Do any LWers have any familiarity with speed reading and have any recommendations or cautions about it?

Comment author: OrphanWilde 08 August 2012 03:52:41PM 3 points [-]

I picked up one variant independently from reading Robert Jordan; I can only caution against it based on my experiences. I discovered after I started listening to audiobooks on long drives that I was missing large chunks of (only usually trivial) detail. It's taken several years to unlearn the habit.

Comment author: DaFranker 08 August 2012 06:40:40PM *  1 point [-]

Personal experience with speed reading "techniques" seems to indicate that their effectiveness largely depends on your skill, past experience, the topic you're reading about, how much you master the topic and how much of it you really need to understand / remember.

When I tried practical applications, what usually works the most is simple pattern-recognition of complete sentences as "single words", with the rest of your brain filtering through the less-useful words and adjectives and so on, which is extremely reliant on reading a lot of similar text.
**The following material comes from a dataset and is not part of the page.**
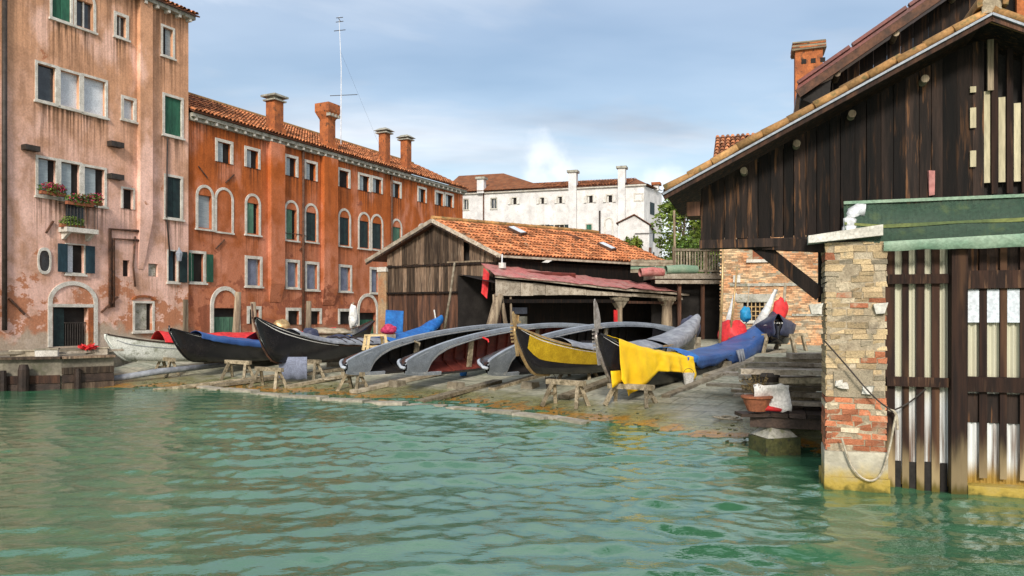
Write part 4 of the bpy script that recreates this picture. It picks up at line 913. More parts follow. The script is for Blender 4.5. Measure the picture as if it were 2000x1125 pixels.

Then you can, in practice, eliminate most of most sentences, reading each sentence as a word and going through a paragraph like it was one sentence, relying heavily on intuitive/subconscious pattern-recognition and then flowing backwards to "fill in the blanks" of phrase complements, particular subjects, etc.

Basically, from my experience, speed reading is martial arts for reading. There's no secret technique, just lots of training and purging inefficiencies. You still won't be able to throw firetrucks at people with your pinkies. Big mathy essays about stuff you don't already master will still take just as long to read and understand as they did before - any gain from speed-reading mastery will be inferior to mastering the skill of quick-page-turning.

Comment author: Blackened 08 August 2012 03:44:44PM 0 points [-]

I've heard that it's often a fraud and that it usually comes at the cost of reduced reading comprehension. But I have no actual experience with it.